A Winning Game Plan
By: Samar Farah
A basketball team turns to direct to put more fans in the stands
Its roster of young stars having nearly made the 2006 playoffs, the Orlando Magic basketball team was looking to continue its positive momentum, both in the front office and at the box office.
That’s when the team got an assist from Echelon Marketing Group.
Using a complex mathematical model, Echelon helped the team drive up season ticket sales and achieve some impressive marketing results. “It’s one of the best showings of any of our database marketing efforts to date,” says Magic database marketing manager Chris Watson.
In fact, the team led the league in new full season sales during the 2006-07 season, says Don Neal, president of Virginia-based Echelon. The Magic also made the 2007 playoffs, its first appearance in four years.
Echelon started with the Magic’s ticket-holder information, combined that with its own extensive database, and ran the sum data through its homespun methodology, which it calls the CAP index.
The result was a map of the Orlando Magic stadium during game time, with viewers grouped into three categories: those who could be easily up-sold, those who were weak prospects, and those whose up-selling potential was difficult to read. Armed with that information, the team put its telemarketing team to work, concentrating on the fans most likely to upgrade to a season-ticket subscription. As a result, the team was able to upgrade account holders into 37 new full season seats, jump-starting their partial plan upgrade campaign.

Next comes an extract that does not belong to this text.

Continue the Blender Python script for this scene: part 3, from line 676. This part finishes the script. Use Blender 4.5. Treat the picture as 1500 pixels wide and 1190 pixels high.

A color-coded map may not sound glamorous, but Neal believes Echelon’s style and philosophy – a reliance on numbers, complex computations and rigorous analysis – is in vogue because tighter budgets have all but eliminated corporate tolerance for marketing that isn’t hitched to ROI. And this is an area where direct has always had the home-court advantage.
“Direct and database marketing have never been sexy,” Neal admits, “but they’re increasingly getting more sexy.”
Neal says most of Echelon’s clients are on board with the importance of direct and database marketing, and can even provide their own robust databases. “Most companies have some level of sophistication,” he notes. But “that sophistication doesn’t get leveraged across the company.”
Still, it’s the proprietary CAP framework that Neal is most proud of. The acronym stands for three categories of economic consumer data: Capacity, Affinity and Propensity. Working with client-borrowed data and its own database, Echelon calculates prospective consumers’ capacity to buy a specific product, their potential affinity with a brand, and their propensity to buy a product at a particular time and place.
All three categories are important to the final index, Neal says. For example, a consumer who has just purchased a car may have the “capacity” to buy another but is unlikely to be in-market. That prospect’s “propensity” drops dramatically, which lowers his or her CAP index. By aggregating all three factors, Neal believes, the Echelon CAP index goes beyond typical geographic and demographic categories.
Neal hopes the CAP becomes an industry standard and a common technique to better target customers and prospects. And if all it takes is a little Magic to make that happen, then he’s already halfway there.